Era questo il retaggio dell’epopea su cui la Storia aveva collocato Papa Giovanni, Kennedy e Chruščëv…

Dopo di loro vi era stata la cesura. Una terribile cesura tra potere e popolo. Eppure il popolo non si lasciava intimidire.

La stampa era feroce con il potere.
In America gli anticorpi erano vigorosi, inarrestabili…

Jean Baez e Bob Dylan continuavano a cantare ed i giovani con loro ovunque…
Il presidente Nixon fu costretto a dimettersi, smascherato dai giornali e dai giornalisti e contestato dai cittadini.
In Russia si preparava la Glasnost e la Perestrojka a rendere trasparente il regime sovietico ed a ripensare le basi della convivenza dei popoli in esso costretti ed un uomo nuovo indicava la strada della pacificazione. Gorbacëv si chiamava… acconto a lui, per la prima volta, vi era una donna. Raisa era il suo nome, era sua moglie ed era colta e raffinata quanto riservata.

Di qua, nella parte occidentale del mondo vi era Reagan, il presidente che professava la sua fede nel capitalismo più ortodosso che tuttavia non avrebbe mai messo in discussione la libertà dei popoli ed il loro diritto di protestare.
Nel 1989, mese di novembre, 9 novembre, cadde il muro di Berlino e gli Angeli di Wim Wenders si ritrovarono a casa…

Poi troppe cose si son rotte.
Il mondo si é trovato sottosopra…forse inebriato da un insperato senso di invincibilità ha lasciato che l’ipercapitalismo, metastasi del capitalismo, prendesse il sopravvento, ovunque nel mondo. Dagli Stati Uniti d’America, alla nuova Russia, alla Cina.
Oligarchi e plutocrati si sono impossessati delle risorse del mondo.
Gli Stati si sono ritirati abdicando in favore dei nuovi feudatari che han ridotto il mondo in loro potere. Ed essi non contemplano proteste e dissonanze. Ed hanno consolidato ai vertici dei più grandi paesi una Troika violenta e dedita a spartirsi il mondo…

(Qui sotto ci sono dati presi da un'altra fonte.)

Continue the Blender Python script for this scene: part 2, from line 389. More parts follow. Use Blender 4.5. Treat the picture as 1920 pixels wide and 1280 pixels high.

Un cerbero a tre teste fa sentire ovunque il suo ringhio. Spaventando e inducendo chi é rimasto indietro a sottomettersi o ad armarsi sperando di ottenere un po’ di tranquillità o di diventare la quarta testa del cerbero. É il caso dell’Europa che oscilla sul trapezio della rassegnazione/ accucciamento/complicità o del riarmo, incapace di capire che l’unica via che ha davanti per smascherare la troika e rivelarne le nudità é quella del disarmo che darebbe voce agli anticorpi diffusi nel mondo ma dormienti.

É il caso di dire, come da formula rituale, “Dio salvi l’Europa” e le restituisca il senso della Storia… siamo pur sempre figli della Grecia e del Mediterraneo.